I'd done the same show the previous summer, but this one was special. A month of rehearsals plus three full months of nightly shows created a solid core of friendship, helped along by two of us falling in love and getting married right in the middle of the summer. July 30. My wedding anniversary. This all makes sense, right? My special sort of feeling?

...

Anyway, I was thinking about those days for whatever reason, then looking back at the years, knowing it was the summer of 1983, the summer I turned 25 and four days later got married. Still married to her. Not 25.

We had eight performers, four women and four men, plus our arranger/director and some teenager we got to play the drums, who became at once part of our core. We worked together and played together afterwards, and needless to say they were all at our wedding, smiling back from our yellowing pictures in the album.

Eight of these 10 people are on Facebook; one is a Luddite, rejecting technology but alive and apparently well, and another seems to be lost, although I have hope.

The rest of us are engaged with each other, and awfully sentimental about our summer.
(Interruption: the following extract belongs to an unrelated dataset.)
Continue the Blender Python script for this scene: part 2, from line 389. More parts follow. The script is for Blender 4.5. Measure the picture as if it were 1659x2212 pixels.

Yesterday I had a wild idea and suggested that, since this summer will be the 35 anniversary of not only our season in the sun, but my wedding and, I guess, the time I turned 25, might be a fun time for a reunion. The latter less exciting but needs to be mentioned.
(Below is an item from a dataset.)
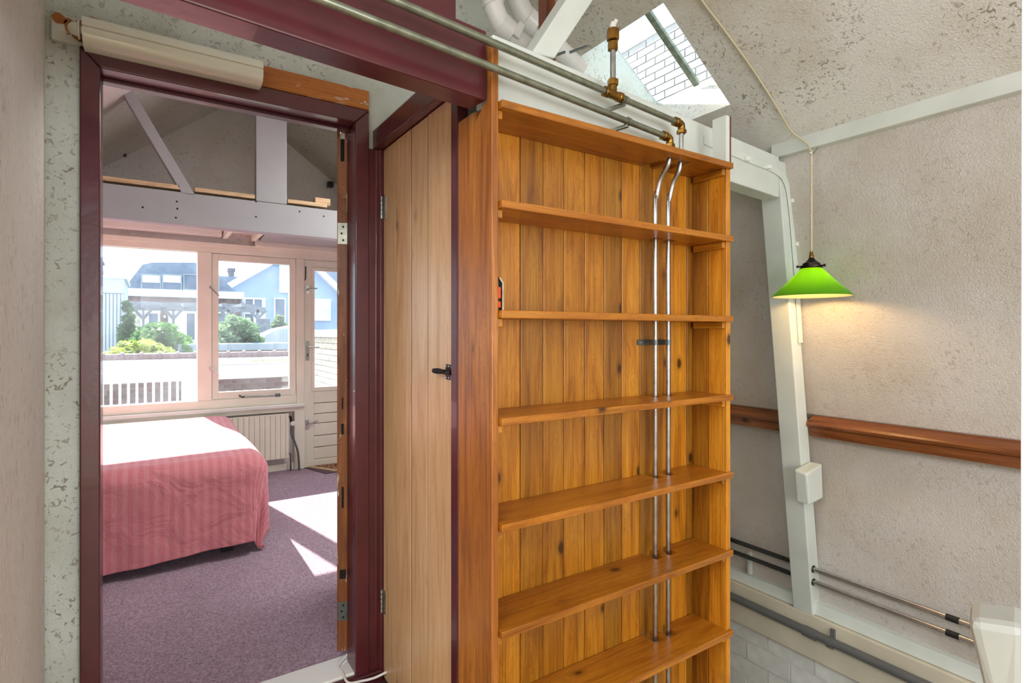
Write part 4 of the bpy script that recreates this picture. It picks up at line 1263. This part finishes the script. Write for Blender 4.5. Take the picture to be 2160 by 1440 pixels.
def drape(a, b_, inset=0.0, zmin=0.012):
    ox, oy = max(0, a - BLX), max(0, BYF - b_)
    o = math.hypot(ox, oy)
    x, y = min(a, BLX), max(b_, BYF)
    crown = 0.012 * math.sin(2.3 * a + 0.6) * math.cos(2.1 * b_) + 0.01 * math.sin(5.0 * b_ + a)
    if o <= 0:
        return V3((x, y, BTOP + crown))
    R = BR - inset
    dx, dy = ox / o, -oy / o
    corner = 2 * abs(dx * dy)
    if o < R * math.pi / 2:
        outw, down = R * math.sin(o / R), R * (1 - math.cos(o / R))
    else:
        e = o - R * math.pi / 2
        outw, down = R + 0.02 * e, R + e
        s = a if oy > ox else -b_
        f = min(1, e / 0.35)
        outw += f * (0.007 * math.sin(13 * s + 3.0 * e) + 0.005 * math.sin(31 * s + 5 * e + 1.0))
        outw += f * corner * (0.012 * math.sin(14 * math.atan2(oy, ox)) - 0.055 * (1 - corner * .3))
    z = BTOP + crown * max(0, 1 - o / 0.3) - down
    if z < zmin:
        ex = zmin - z
        outw += 0.25 * ex
        z = zmin + 0.02 * abs(math.sin(40 * ex + 9 * dx)) + 0.1 * ex * 0
    return V3((x + dx * outw, y + dy * outw, z))


EX, EY = 0.53, 0.535
A0, A1, B1_ = -1.68, BLX + EX, 5.10
NA, NB = 130, 120
mb = MB()


def hemlen(a):
    return EY + 0.022 * math.sin(1.6 * a + 2.4) + (0.02 if a < 0.2 else 0.0) * min(1, (0.2 - a) / 0.6)


vs, uvs = [], []
for j in range(NB + 1):
    for i in range(NA + 1):
        a = A0 + (A1 - A0) * i / NA
        B0_ = BYF - hemlen(a)
        bq = B0_ + (B1_ - B0_) * (j / NB) ** 1.25
        vs.append(drape(a, bq)); uvs.append((a, bq))
fs = [(j * (NA + 1) + i, j * (NA + 1) + i + 1, (j + 1) * (NA + 1) + i + 1, (j + 1) * (NA + 1) + i) for j in range(NB) for i in range(NA)]
mb.add(vs, fs)
sp = part('bedspread', mb, M['bedspread'], bed, smooth=True, recalc=False, label='pink bedspread with tone on tone stripes')
ul = sp.data.uv_layers.new(name='UVMap')
for lp_ in sp.data.loops:
    ul.data[lp_.index].uv = uvs[lp_.vertex_index]
so = sp.modifiers.new('thick', 'SOLIDIFY'); so.thickness = 0.004; so.offset = -1
mb = MB()
vs = []
for j in range(25):
    for i in range(91):
        a = A0 + (BLX - 0.02 - A0) * i / 90
        zz = 0.30 * (1 - j / 24)
        zb = 0.052 + 0.045 * (a - A0) / (BLX - A0) * 0.9 + 0.008 * math.sin(5 * a)
        z = zb + zz * 0.6
        vs.append(V3((a, BYF - BR + 0.024 + 0.004 * math.sin(16 * a) - 0.03 * max(0, 0.13 - z) , z)))
fs = [(j * 91 + i, j * 91 + i + 1, (j + 1) * 91 + i + 1, (j + 1) * 91 + i) for j in range(24) for i in range(90)]
mb.add(vs, fs)
us_ = part('under_sheet', mb, M['pink_sheet'], bed, smooth=True, recalc=False, label='pink sheet hem hanging below the bedspread')
so = us_.modifiers.new('thick', 'SOLIDIFY'); so.thickness = 0.003

# small rug by the balcony door
t = NT('patterned_rug')
co = coords(t)
vo = t.n('ShaderNodeTexVoronoi', i_Scale=26.0); t.l(co, vo.inputs['Vector'])
t.l(t.ramp(vo.outputs['Distance'], [(0.2, lin(60, 30, 28)), (0.4, lin(150, 50, 44)), (0.55, lin(190, 165, 120)), (0.7, lin(50, 40, 50))]), t.b.inputs['Base Color'])
t.b.inputs['Roughness'].default_value = 0.95
M['rug'] = t.m
c0, c1, c2 = onZ(664, 976, 0.01), onZ(686, 997, 0.01), onZ(720, 990, 0.01)
rg = thing('rug', 'small patterned rug with pale border in front of the balcony door', 'rug', (1.6, 5.05, 0))
mat_ = [(1.20, 5.24), (1.75, 5.24), (1.75, 4.96), (1.36, 4.96)]
part('border', MB().prism(mat_, 'z', 0.006, 0.014), m_plain('rug_border', lin(206, 188, 150), 0.9), rg)
part('pattern', MB().prism([(1.25, 5.225), (1.73, 5.225), (1.73, 4.98), (1.39, 4.98)], 'z', 0.014, 0.017), M['rug'], rg)
part('mat', MB().prism([(1.17, 5.25), (1.25, 5.25), (1.40, 4.93), (1.28, 4.93)], 'z', 0.0, 0.006), m_plain('dark_mat', lin(96, 74, 86), 0.9), rg, label='thin dark mat under the rug')

# ================================================================== OUTSIDE
solo('ground', MB().box(-14, 16, YW + 0.15, 40, -1.4, -1.2), M['paving'], 'dull paving between the houses outside', 'ground', kind='structure')
solo('terrace', MB().box(-3, 3.4, YW + 0.1, 7.9, -1.0, -0.08), M['bitumen'], 'grey roof terrace just outside the bedroom windows', 'terrace', kind='structure')

# parapet right of the terrace
pp = thing('parapet', 'pale brick parapet with concrete coping beside the balcony door', 'wall', (1.75, 6.2, -0.1))
part('core', MB().box(1.655, 1.85, 5.42, 7.2, -0.1, 1.19), M['mortar'], pp)
part('coping', MB().box(1.60, 1.92, 5.42, 7.25, 1.19, 1.275), M['concrete'], pp, bevel=0.008)
me = MB().box(-0.01, 0.01, -0.103, 0.103, 0.004, 0.060).mesh('brick', V3((0, 0, 0)))
me.materials.append(M['brick_yellow'])
for r in range(18):
    for k in range(8):
        piece('brick', me, pp, (1.653 + random.uniform(-.003, .003), 5.54 + k * 0.214 + (0.107 if r % 2 else 0), 1.19 - (r + 1) * 0.065))

# annex with tile coping, white wall and brick foot
ax = thing('annex_wall', 'low white wall with brown ridge tiles opposite the bedroom window', 'wall', (0.5, 8.6, -1.2))
YA = 8.5
part('white_wall', MB().box(-3.0, 3.6, YA, YA + 0.3, 0.60, 0.80), M['ext_white'], ax)
part('white_fascia', MB().box(-3.0, 3.6, YA - 0.03, YA + 0.3, 0.80, 0.895), M['ext_white'], ax, bevel=0.004)
part('brick_core', MB().box(-3.0, 3.6, YA + 0.015, YA + 0.3, -1.2, 0.60), M['mortar'], ax)
me = MB().box(-0.104, 0.104, -0.012, 0.012, 0.004, 0.060).mesh('brick', V3((0, 0, 0)))
me.materials.append(M['brick_brown'])
for r in range(12):
    for k in range(12):
        piece('brick', me, ax, (-0.9 + k * 0.216 + (0.108 if r % 2 else 0), YA + 0.012, 0.595 - (r + 1) * 0.065))
tm = MB()
hp = [(0.075 * math.cos(a), 0.075 * math.sin(a)) for a in [math.pi * k / 6 for k in range(7)]]
tm.prism([(y, z) for y, z in hp], 'x', -0.098, 0.075)
tm.prism([(y * 1.22, z * 1.25) for y, z in hp], 'x', 0.070, 0.105)
me = tm.mesh('ridge_tile', V3((0, 0, 0)))
me.materials.append(M['tile'])
for k in range(19):
    piece('ridge_tile', me, ax, (-1.0 + k * 0.2, YA + 0.05, 0.899))
part('tile_bed', MB().box(-3.0, 3.6, YA - 0.005, YA + 0.13, 0.89, 0.905), M['dark_metal'], ax)
p0 = onY(530, 757, YA - 0.04)
part('metal_strip', MB().box(p0.x, p0.x + 0.62, YA - 0.037, YA - 0.03, 0.83, 0.86), M['zinc_plate'], ax)
# white railing in front
rl = thing('railing', 'white metal railing with upright bars outside the fixed window', 'railing', (-0.2, 8.2, -0.1))
YR = 8.0
za, zb = onY(300, 803, YR).z, onY(300, 857, YR).z
part('top_rail', MB().box(-1.6, 0.309, YR - 0.02, YR + 0.02, za, za + 0.10), M['ext_white'], rl)
part('bottom_rail', MB().box(-1.6, 0.309, YR - 0.02, YR + 0.02, zb - 0.06, zb), M['ext_white'], rl)
part('end_post', MB().box(0.31, 0.50, YR - 0.02, YR + 0.02, -0.1, za + 0.10), M['ext_white'], rl)
x_ = onY(216, 830, YR).x; dx_ = onY(234.6, 830, YR).x - x_
for k in range(-3, 10):
    part('bar', MB().box(x_ + k * dx_ - 0.014, x_ + k * dx_ + 0.014, YR - 0.012, YR + 0.012, zb, za), M['ext_white'], rl)
part('foot', MB().box(-1.6, 0.309, YR - 0.015, YR + 0.015, -0.1, zb - 0.06), M['ext_white'], rl)


def bush(name, label, u0, u1, v0, v1, Y, zbase, mat, n, ls, depth, seed, lobes=7):
    rnd = random.Random(seed)
    a, b_ = onY(u0, v1, Y), onY(u1, v0, Y)
    g = thing(name, label, 'bush', ((a.x + b_.x) / 2, Y, zbase))
    cx_, zt2 = (a.x + b_.x) / 2, b_.z
    w = (b_.x - a.x) / 2
    hgt = zt2 - a.z
    part('stem', MB().tube([(cx_, Y, zbase), (cx_ + 0.05, Y, (zbase + a.z) / 2), (cx_, Y, a.z + hgt * .5)], [0.05, 0.04, 0.02], 8)
         .tube([(cx_, Y, a.z), (cx_ + w * .5, Y, a.z + hgt * .4)], [0.025, 0.01], 6).tube([(cx_, Y, a.z), (cx_ - w * .5, Y, a.z + hgt * .4)], [0.025, 0.01], 6), M['brown_wood'], g)
    L = []
    nl = lobes * 5
    for i in range(nl):
        f = rnd.random()
        top = 1 - 0.8 * abs(2 * f - 1) ** 2.2
        r = min(w, hgt) * rnd.uniform(.20, .36)
        L.append((a.x + r * .6 + (2 * w - r * 1.2) * f, Y + rnd.uniform(-.45, .45) * depth, a.z + r * .3 + (hgt * top - r * 1.1) * rnd.random() ** .6, r))
    lobes = nl
    mb = MB()
    for i in range(n):
        x, y, z, r = L[i % lobes]
        d = V3((rnd.gauss(0, 1), rnd.gauss(0, 1), rnd.gauss(0, 1))).normalized()
        q = V3((x, y, z)) + V3((d.x * r, d.y * depth * .6, d.z * r * .8)) * rnd.uniform(.6, 1.05)
        e = V3((rnd.gauss(0, 1), rnd.gauss(0, 1), rnd.gauss(0, .6))).normalized()
        nn = e.cross(V3((rnd.gauss(0, 1), rnd.gauss(0, 1), rnd.gauss(0, 1)))).normalized()
        s = ls * rnd.uniform(.6, 1.3)
        mb.add([q - e * s, q + nn * s * .45, q + e * s, q - nn * s * .45], [(0, 1, 2, 3)])
    part('foliage', mb, mat, g, recalc=False, kind='stuff')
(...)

So I posted the below cast photo on Facebook and tossed out the idea. We'll see. Lives are complicated, although at this point they're becoming a bit more flexible. We're a bit spread out, though.

...

I was looking at that picture, though. Thinking about still knowing these people, after all these years. Knowing who they were and who they are, knowing how they've changed, seeing their younger versions, always, in their eyes and smiles.

So I played around on Photoshop, trying to squeeze in modern pictures to place next to the older ones. I love this stuff, although it turned out awkward and needs more research and more appropriate modern pictures, which I definitely don't have the time for.

Because I started this project and have no idea how long I worked on it, but I was starving and it was dark outside and I just couldn't get Brian's jaw to line up with Kathie's hair...

And it's not like I'm a Photoshop expert (I don't actually even use Photoshop).

...

It's not about the picture. It's not really about the hours I spent fussing with it, finally settling on a so-so version and knowing I could do better, with better source material. And then realizing it was late, and so on.

I can get a little weird about losing time this way, so I feel pretty good about shrugging my shoulders. It happens. You get an idea, you run with it, you're not running a Fortune 500 company...hey, time is your friend.

It's just that this friend won't be here forever, and maybe that's driving all of this. Maybe I should spend that sort of time on things that bring me a bit more joy than moving pixels. Maybe I should recognize that time has passed and is limited, and do something even more proactive to try to gather with these dear friends once more.

And, you know. Maybe I should invest in a cuckoo clock. That would work, I think.